Perhaps if you were to provide your definition of avant garde.

>...the great occupational hazard of avant-gardism) rejects the preferences
>of the popular audience; & generally patronises those preferences to boot.
>Name me one true avant-gardist who has achieved real popularity on the
>basis of his (& we're almost exclusively talking about a macho philosophy
>here; so i'll use the sexual provocatively here) avant-garde studies
>(Debussy doesn't count by this definition)...  there isn't one.

I often think many of those revolutionist's statements are needed by the
artist who is trying to find their way and their way isn't the norm.  It
just seems to me to be human nature.  When you sense your position or
expression is under attack, you look for something to solidify your
position, just as I quoted the New Grove above.  If you don't have
something to quote, you make up a quote or a manifesto.

As for a composer who was "avant garde" and eventually became popular...I
guess I would need to know your definition of avant garde and have a sense
of what popular would be in this context.

For me the use of the "avant garde" is about as meaningless as the use of
the expression, "post modern." I see these labels being contrived by those
who have some need to organize trends.  From my perspective such attempts
to label have hindered human expression.  At certain times in the 20th
Century, a composer who did not use the 12 tone technique was considered
old hat.  Consider a composer like Barber.  His music was not performed as
much during the hey day of the 12 toners.  He had a "bad" label.

>The mere fact that people can name names on a relatively specialist list
>such as this is no indication of real popularity...  it just says that
>some people here are prepared to support these names publically (& almost
>as many are inclined to demonise them just as enthusiastically).  Go out
>on the street & ask the civilian population how many of these composers
>are; & you'll find that apart from the occasional hardcore metalhead who
>recognises the name Stockhausen, the sheer irrelevance of this art is
>pretty total.

I find the use of the word popularity, within the context of art music,
problematic.  For that matter how many on the street have ever heard
the music of Haydn or Brahms.  Maybe they know the names of Mozart or
Beethoven, but if they do, I would wager they do only because of the
marketing of classical music.  I would be surprised if the general
population in this country had ever heard a Mozart symphony.

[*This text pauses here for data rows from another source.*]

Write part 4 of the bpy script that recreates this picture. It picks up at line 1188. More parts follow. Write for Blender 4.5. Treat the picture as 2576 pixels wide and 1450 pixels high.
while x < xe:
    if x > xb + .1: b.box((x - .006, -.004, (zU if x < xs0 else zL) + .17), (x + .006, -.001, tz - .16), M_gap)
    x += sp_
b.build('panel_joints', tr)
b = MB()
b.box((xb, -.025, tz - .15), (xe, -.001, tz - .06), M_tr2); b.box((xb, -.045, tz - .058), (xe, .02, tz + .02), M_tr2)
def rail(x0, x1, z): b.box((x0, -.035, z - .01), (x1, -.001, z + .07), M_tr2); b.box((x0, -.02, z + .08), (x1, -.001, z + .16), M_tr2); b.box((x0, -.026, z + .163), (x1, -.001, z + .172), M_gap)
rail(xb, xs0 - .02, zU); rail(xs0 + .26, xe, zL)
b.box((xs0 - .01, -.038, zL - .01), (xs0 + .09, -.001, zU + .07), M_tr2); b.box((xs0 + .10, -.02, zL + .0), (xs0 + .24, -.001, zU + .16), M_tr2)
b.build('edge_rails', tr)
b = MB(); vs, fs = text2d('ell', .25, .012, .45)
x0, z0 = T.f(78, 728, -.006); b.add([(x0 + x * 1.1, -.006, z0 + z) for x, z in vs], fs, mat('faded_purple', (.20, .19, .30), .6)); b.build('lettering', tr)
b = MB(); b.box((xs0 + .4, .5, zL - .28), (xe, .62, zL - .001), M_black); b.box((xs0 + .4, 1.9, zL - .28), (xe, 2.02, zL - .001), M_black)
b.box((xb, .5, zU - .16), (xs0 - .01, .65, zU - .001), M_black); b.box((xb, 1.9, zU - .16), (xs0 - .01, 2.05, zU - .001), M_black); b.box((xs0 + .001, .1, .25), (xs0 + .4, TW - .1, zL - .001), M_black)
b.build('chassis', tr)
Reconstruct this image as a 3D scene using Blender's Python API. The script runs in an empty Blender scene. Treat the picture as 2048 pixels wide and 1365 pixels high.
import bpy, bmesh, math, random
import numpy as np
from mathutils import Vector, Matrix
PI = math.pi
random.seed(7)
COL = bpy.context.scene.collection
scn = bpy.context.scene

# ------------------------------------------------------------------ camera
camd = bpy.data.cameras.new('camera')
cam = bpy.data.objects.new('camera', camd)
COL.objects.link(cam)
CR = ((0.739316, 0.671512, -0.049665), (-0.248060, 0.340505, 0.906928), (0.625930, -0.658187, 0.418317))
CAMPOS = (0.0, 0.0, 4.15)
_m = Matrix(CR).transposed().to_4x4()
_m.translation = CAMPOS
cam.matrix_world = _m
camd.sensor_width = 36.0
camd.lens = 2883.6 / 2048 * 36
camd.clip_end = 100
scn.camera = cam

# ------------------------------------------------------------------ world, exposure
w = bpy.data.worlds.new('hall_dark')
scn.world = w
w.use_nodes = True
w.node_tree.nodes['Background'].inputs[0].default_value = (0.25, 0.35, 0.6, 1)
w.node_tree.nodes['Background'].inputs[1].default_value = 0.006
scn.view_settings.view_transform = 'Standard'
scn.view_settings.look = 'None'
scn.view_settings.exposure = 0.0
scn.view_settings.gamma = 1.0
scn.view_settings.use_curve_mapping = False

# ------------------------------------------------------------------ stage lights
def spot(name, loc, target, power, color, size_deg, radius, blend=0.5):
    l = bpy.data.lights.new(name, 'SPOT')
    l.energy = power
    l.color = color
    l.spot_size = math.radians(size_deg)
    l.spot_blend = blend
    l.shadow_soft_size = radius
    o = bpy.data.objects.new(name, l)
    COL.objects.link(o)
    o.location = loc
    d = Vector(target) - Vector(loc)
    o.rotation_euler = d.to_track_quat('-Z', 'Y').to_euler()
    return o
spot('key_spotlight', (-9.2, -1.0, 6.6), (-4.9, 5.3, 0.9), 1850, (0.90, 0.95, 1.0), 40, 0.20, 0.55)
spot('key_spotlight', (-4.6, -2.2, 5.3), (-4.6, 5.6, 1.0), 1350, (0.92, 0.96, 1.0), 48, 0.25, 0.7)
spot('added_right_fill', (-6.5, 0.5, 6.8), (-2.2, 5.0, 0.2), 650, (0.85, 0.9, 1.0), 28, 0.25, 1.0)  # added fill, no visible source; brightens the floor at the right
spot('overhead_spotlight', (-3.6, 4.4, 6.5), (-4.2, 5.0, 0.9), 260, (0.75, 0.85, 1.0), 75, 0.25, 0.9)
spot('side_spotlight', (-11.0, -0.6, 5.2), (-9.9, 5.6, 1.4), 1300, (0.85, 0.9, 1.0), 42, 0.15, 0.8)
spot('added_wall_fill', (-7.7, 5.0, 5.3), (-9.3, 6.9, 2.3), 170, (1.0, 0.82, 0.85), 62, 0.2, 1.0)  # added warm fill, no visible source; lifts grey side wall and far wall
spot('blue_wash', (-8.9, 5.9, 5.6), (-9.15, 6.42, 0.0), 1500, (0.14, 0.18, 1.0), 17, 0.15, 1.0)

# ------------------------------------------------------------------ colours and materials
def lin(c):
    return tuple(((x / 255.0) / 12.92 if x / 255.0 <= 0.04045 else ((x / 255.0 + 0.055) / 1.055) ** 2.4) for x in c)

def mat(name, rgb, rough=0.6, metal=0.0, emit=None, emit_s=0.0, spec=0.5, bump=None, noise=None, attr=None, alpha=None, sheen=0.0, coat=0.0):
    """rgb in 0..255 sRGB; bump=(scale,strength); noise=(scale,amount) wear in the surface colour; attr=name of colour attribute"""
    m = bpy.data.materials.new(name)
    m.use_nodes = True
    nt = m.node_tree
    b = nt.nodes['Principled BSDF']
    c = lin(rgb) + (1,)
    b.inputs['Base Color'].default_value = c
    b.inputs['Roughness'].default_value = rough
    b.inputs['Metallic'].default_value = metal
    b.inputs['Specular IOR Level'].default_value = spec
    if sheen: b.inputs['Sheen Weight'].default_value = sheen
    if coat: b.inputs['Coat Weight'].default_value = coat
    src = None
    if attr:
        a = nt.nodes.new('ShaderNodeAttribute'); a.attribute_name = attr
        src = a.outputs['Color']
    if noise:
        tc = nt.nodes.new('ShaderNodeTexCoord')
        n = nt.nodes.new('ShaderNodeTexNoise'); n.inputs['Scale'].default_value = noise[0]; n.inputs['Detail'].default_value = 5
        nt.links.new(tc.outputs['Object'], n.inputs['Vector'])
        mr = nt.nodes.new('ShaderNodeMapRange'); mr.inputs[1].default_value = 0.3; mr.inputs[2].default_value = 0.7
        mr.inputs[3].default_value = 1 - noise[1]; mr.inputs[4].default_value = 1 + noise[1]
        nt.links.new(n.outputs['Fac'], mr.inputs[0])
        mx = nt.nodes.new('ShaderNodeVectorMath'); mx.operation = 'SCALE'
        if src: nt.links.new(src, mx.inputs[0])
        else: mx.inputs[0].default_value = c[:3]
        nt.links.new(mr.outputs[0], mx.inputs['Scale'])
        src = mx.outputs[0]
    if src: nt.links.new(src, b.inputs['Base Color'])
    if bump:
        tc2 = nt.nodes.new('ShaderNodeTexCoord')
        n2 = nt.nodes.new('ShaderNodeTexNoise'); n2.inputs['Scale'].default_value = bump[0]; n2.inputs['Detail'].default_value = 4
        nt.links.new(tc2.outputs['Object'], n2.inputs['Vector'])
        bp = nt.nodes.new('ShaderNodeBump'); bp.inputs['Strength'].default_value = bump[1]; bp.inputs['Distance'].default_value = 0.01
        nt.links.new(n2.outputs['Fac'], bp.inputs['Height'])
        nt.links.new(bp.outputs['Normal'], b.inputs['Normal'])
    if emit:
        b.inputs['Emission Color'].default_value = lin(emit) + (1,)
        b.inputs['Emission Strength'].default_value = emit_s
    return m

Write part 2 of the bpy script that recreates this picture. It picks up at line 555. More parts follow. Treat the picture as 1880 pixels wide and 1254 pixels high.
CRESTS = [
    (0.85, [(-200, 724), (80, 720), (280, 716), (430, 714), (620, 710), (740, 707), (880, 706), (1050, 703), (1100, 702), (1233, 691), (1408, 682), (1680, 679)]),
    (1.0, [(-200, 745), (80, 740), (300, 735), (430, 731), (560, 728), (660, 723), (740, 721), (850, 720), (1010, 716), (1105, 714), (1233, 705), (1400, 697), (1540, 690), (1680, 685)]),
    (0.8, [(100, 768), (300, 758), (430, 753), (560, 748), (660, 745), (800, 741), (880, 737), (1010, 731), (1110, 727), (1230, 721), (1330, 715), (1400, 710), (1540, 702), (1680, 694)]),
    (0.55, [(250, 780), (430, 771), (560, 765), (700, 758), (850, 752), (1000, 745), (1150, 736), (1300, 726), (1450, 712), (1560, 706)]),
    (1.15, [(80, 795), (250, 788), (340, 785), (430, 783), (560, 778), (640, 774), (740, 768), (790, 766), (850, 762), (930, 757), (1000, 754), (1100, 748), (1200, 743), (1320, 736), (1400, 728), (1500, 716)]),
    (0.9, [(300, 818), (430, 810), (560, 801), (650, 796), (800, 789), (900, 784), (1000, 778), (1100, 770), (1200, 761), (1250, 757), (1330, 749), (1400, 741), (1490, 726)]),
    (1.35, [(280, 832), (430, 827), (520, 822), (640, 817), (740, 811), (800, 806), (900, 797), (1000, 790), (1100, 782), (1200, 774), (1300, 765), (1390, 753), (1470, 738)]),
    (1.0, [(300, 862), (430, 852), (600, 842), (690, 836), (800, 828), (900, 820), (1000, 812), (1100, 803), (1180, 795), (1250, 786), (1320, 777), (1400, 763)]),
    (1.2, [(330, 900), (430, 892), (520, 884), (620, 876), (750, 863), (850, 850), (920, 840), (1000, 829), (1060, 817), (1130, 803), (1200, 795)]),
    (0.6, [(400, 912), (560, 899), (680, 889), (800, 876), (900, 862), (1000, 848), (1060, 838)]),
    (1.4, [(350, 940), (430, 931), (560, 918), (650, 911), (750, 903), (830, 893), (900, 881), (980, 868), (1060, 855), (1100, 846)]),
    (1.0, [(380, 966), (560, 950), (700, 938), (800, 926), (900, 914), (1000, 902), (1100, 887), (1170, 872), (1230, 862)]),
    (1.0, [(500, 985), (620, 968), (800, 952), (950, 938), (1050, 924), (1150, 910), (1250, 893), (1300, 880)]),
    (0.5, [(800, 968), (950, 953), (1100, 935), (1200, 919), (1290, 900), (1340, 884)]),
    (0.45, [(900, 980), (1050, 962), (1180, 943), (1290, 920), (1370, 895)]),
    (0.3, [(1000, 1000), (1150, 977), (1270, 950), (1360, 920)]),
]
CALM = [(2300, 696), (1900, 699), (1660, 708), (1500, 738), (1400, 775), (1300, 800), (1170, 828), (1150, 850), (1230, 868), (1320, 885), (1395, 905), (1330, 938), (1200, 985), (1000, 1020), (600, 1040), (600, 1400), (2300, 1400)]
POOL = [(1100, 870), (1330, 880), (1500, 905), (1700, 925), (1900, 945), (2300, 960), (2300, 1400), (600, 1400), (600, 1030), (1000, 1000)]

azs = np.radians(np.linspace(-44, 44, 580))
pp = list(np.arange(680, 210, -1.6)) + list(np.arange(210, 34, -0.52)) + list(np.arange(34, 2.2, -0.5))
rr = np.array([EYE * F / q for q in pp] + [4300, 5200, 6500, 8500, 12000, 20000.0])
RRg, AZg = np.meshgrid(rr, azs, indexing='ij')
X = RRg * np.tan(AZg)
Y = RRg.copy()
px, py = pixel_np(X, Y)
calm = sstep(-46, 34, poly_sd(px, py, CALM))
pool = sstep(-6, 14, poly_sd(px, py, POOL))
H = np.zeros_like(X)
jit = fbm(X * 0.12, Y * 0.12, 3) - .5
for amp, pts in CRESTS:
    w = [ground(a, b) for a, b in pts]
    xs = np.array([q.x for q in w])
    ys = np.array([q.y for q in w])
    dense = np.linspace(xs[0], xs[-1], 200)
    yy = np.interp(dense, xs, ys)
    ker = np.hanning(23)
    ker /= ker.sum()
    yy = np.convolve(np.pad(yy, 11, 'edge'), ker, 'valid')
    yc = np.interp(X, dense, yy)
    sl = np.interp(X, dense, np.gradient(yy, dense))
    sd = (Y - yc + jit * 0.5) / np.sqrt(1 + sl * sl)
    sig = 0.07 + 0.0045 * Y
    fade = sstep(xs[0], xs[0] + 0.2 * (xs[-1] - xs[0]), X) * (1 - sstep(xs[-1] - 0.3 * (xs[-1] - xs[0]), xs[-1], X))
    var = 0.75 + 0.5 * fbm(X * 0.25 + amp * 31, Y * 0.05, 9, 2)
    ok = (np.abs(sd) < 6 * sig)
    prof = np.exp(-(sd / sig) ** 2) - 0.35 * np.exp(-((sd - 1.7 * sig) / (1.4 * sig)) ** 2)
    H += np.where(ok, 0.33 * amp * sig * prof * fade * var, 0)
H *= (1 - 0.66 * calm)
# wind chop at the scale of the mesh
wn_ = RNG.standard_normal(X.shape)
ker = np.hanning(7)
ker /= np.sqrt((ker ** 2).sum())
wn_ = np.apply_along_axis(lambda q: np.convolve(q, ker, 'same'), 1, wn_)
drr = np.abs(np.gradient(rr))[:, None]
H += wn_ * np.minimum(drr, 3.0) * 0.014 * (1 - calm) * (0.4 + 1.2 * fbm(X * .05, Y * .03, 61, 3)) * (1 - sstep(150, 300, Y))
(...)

I would also wager that some rock and rollers have heard Stockhausen and
have been influenced by his music and that in a sense, Stockhausen may have
a significant influence on the more popular music of today than the music
of Beethoven.

When you write that "the sheer irrelevance of this art is pretty total,"
I do not understand the context, nor do I understand your use of the word
irrelevant.  Irrelevant to the general population, well so is Mozart, other
than the use of Mozart as an icon for classical music.  Yet, looking at
another notion of relevance, I would suggest that much of the music of
Mozart could be relevant to most of society.  Stockhausen has, from my
perspective, an immense relevance to much of the intellectual thinking of
his time.  Further, for me,while I am not a great fan of his music, I find
at least three his pieces, Telemusik, Stimmung and Kontakte to be highly
relevant.

>Compare this ignorance with the public importance of more traditional
>artistic figures like theodorakis in Greece & Xian in China; & you'll
>see how much damage we have to undo here....

Ignorance, now there is another concept that I wish I understood better.